Once upon a time I didn't need the love of a man. I was happy. I had my goals and I was happy to strive toward them. I was true to what I believed, and tried to be a good person.
But then a big storm cast a shadow over my innocent world. Somebody came to love me. Somebody who lived to love as an escape to life. He had nothing to make life worthwhile, so all he ever did was hold me. But when he saw my happy goals, a secret breath of envy fire would build inside, his urge to escape could not control. He wanted to forget the pain and my ambitions cut the vein, to deliver the guidance of a friend a sinister bane. (chuckle)

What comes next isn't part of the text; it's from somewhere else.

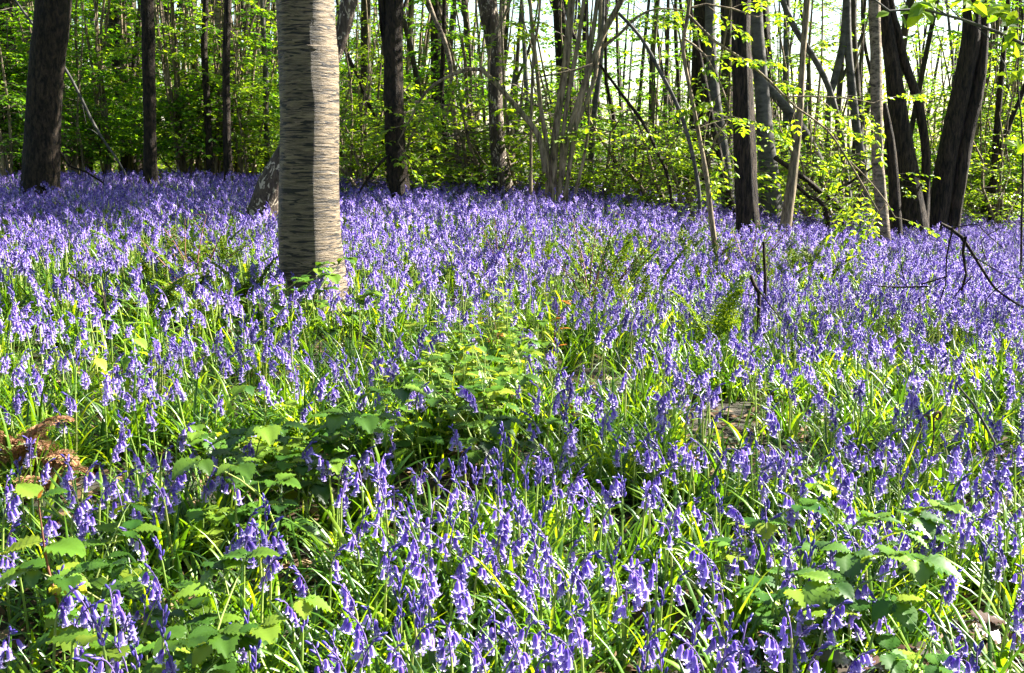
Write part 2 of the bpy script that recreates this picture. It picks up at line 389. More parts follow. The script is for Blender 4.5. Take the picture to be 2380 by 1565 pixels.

When I finally had nothing of my own left to make life worthwhile, he was the only thing I had, and I stayed with him for a long time even tho I didn't love him... I was just clinging to the security. But then I got away... a beautiful boy woke me up to what love really is, and that told me I had to get away. So I got.
I find life today a lost city of ruins, so many dreams left in tragic abandon... So easily I forget this reality if I hold another man... It's easier to hold on to someone than to breath life into the ruins. Confuse a friend for a lover, or visa versa... when you can they are neither. You are neither. It just means I need someone to hold while I get my nights rest.
I don't believe I can be happy this way. So for
the moment I have the blues, I'm little boy blue.
I cry a little. Laugh a little. Dance a little.
Love a little.
But I gotta keep on moving. I'm gunna keep on
moving.
I'm gunna make life a thing where there is a
purpose and a reason for living, even when theres nobody to tell you that.
And one day I might find someone who is right
for me. But I don't know what I'm looking for. So I just want to be a good
friend.
And I believe that relationships are a pain in the ass. Nearly always, unless that someone is a true love so special that the changes to your life are easy to embrace, and not causing damage to the future. It's not often to find, because most of the time you meet someone who isn't on the same plane as you... You get used, you can't work well together, maybe you cling because you don't feel good about yourself, or maybe just bring others down as a passtime alternative to eating your own problems.
But I do believe in love. Somewhere. Somehow. His name is Leigh. And for him, my love is true enough to love all his faults and weaknesses just as much as the things I fell in love with.